André versus Capability
These prolific and influential garden designers of the 17th and 18th centuries had diametrically opposing approaches to their art.
Both landscape architects were enormously influential. Their contrasting philosophies echo across the centuries and the continents, and are reflected in American landmarks like New York's Central Park and Pennsylvania's Longwood Gardens.
André Le Nôtre | 1613 – 1700
Born into gardening, André Le Nôtre rose from humble beginnings to become an advisor to Louis XIV. The Sun King ultimately bestowed noble status upon him and placed him in charge of all royal buildings and gardens. Virtually no evidence of his character remains in the written historical record, but his orderly designs are indelibly inscribed onto the grounds of France's most famous, and lavish, palaces.

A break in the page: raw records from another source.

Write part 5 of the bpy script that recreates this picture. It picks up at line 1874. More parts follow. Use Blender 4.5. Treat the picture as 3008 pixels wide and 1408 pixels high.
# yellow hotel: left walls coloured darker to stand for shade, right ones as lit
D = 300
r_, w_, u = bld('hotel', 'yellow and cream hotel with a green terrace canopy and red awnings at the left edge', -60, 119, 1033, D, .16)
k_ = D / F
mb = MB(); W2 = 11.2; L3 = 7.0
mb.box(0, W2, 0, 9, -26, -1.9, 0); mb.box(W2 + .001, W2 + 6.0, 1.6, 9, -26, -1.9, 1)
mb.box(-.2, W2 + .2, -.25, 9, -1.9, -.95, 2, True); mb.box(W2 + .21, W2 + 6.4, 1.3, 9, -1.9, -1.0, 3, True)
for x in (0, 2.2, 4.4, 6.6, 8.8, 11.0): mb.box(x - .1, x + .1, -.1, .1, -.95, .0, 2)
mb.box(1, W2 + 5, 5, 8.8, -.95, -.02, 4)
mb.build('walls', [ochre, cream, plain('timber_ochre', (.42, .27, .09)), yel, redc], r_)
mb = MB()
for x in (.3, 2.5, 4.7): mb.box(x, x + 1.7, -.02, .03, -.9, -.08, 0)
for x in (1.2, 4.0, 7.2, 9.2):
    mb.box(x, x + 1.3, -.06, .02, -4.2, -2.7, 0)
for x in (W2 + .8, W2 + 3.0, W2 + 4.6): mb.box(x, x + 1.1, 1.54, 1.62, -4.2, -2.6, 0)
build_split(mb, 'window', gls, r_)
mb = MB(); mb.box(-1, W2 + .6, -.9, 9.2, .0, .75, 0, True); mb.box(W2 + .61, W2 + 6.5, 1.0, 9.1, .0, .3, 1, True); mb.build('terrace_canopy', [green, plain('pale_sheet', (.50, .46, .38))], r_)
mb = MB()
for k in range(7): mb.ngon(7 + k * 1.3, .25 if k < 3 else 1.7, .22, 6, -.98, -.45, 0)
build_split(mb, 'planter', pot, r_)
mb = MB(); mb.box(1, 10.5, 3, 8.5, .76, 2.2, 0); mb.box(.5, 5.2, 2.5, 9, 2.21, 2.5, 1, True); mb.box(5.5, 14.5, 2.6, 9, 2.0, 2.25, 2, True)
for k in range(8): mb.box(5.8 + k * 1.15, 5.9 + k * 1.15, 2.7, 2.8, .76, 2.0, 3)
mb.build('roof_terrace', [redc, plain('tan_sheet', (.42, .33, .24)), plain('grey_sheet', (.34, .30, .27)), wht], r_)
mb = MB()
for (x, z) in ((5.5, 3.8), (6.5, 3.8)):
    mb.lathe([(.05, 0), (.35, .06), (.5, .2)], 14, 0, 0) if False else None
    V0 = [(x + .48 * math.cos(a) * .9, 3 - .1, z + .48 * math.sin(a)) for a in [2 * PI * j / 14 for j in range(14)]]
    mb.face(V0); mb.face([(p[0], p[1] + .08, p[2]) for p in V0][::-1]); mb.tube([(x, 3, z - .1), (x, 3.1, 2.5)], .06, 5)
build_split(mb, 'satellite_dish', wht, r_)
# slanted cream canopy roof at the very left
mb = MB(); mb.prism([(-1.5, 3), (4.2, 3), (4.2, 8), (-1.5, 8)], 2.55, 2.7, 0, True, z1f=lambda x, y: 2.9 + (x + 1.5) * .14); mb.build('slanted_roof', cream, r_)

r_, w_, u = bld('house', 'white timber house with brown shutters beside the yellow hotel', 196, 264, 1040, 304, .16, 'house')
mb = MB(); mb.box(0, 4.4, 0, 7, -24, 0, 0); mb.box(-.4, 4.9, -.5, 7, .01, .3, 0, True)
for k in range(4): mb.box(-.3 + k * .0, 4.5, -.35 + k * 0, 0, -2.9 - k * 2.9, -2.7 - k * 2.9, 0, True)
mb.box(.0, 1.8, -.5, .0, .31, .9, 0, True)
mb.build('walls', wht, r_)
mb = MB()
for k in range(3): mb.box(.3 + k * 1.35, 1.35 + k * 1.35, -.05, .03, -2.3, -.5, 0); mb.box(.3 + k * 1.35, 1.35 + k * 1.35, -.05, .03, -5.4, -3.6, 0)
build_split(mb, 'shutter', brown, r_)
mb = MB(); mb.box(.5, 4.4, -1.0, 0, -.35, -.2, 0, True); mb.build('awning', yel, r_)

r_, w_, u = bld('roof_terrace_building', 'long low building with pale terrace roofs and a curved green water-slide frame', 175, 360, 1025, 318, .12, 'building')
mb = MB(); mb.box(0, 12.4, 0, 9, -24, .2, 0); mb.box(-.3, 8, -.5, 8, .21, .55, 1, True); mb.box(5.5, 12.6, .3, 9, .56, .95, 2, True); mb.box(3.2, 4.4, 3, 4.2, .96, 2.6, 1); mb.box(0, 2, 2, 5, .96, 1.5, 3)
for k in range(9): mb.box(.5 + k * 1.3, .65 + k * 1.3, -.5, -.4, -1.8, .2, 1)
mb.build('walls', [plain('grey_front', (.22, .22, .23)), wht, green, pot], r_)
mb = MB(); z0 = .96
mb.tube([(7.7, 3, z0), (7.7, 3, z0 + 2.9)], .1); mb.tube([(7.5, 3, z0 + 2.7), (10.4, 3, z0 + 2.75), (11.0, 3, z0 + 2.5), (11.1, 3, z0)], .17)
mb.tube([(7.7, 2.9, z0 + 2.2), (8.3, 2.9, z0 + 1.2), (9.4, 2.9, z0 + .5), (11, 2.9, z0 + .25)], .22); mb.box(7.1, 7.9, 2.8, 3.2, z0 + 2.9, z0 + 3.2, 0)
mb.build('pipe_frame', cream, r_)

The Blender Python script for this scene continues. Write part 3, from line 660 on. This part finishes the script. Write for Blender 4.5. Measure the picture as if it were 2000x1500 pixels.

Lancelot "Capability" Brown | 1715 – 1783
The prolific British designer earned his nickname by repeatedly enthusing that his clients' grounds had the capability of enhancement into beautifully tailored landscapes. In utter contrast to Le Nôtre's aggressively geometric gardens, Brown's designs largely eschewed symmetry, instead embracing and enhancing natural features and incorporating broad lawns, artificial lakes, clumps of trees, and, on occasion, decorative structures.
Although they achieved success by very different means—Le Notre by attaching himself to Louis XIV's silken coattails and Brown via botanical entrepreneurship—both landscape designers ultimately achieved great wealth and influence.
Whether your tastes tend toward rigid floral geometries or curvilinear, sylvan parklands, it's impossible not to admire the enduring influence of these two artists, and the beauty and delight they've brought to generations of strollers and aesthetes.